There is nothing for Comrade Lieber to be surprised at. He demands of us a single general criterion, but there is no such criterion. Sometimes one demand has to be made, at other times another. We have no stereotyped standards. Lieber claims that our demand for the abolition of serf-ownership coincides with the liberals’ demands. But the liberals do not say how this demand is to be carried out. We, for our part, say that it must be carried out not by the bureaucracy, but by the oppressed classes, and that means the way of revolution. Therein lies the fundamental difference between us and the liberals, whose talk about changes and reforms “pollutes” the minds of the people. If we were to set forth in detail all the demands for the abo lition of serf-ownership, we should fill whole volumes. That is why we mention only the more important forms and varieties of serfdom, and leave it to our committees in the various localities to draw up and advance their particular demands in development of the general programme. Trotsky’s remark to the effect that we cannot concern ourselves with local demands is wrong, for the question of the khizani and the temporarily bound peasants[1] is not only a local one. Moreover, it is known in agrarian literature.

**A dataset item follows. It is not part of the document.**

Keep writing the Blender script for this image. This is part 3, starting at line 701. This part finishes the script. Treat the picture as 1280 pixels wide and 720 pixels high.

[1] Khizani—the name given to the landless peasants of Georgia, who in the distant past had been settled on the lands of the landlords on specially agreed terms. The khizani were not formally considered serfs, enjoyed personal liberty, but remained perpetual tenants without any rights. The 1861 Peasant Reform did not apply to the khizani, who continued to be completely dependent on the landlords. These began to increase the khizani’s services and confiscate the land they held. The khizani system was abolished after the Great October Socialist Revolution.
Temporarily bound peasants was the name given to those former serf peasants who were still compelled to carry out certain duties (payment of quit-rent or performance of corvée service) for the use of their land even after the abolition of serfdom in 1861 and until they started paying redemption money to the landlord for their allotments. From the moment the redemption contract was concluded, the peasants ceased to be “temporarily bound” and joined the category of “peasant property-owners.”
On Lenin’s proposal, the Second Congress of the R.S.D.L.P. added to the agrarian section of the Party programme the demand for “transfer to the ownership of the peasants in the Caucasus of lands which they are using as temporarily bound peasants, khizani, and so forth.”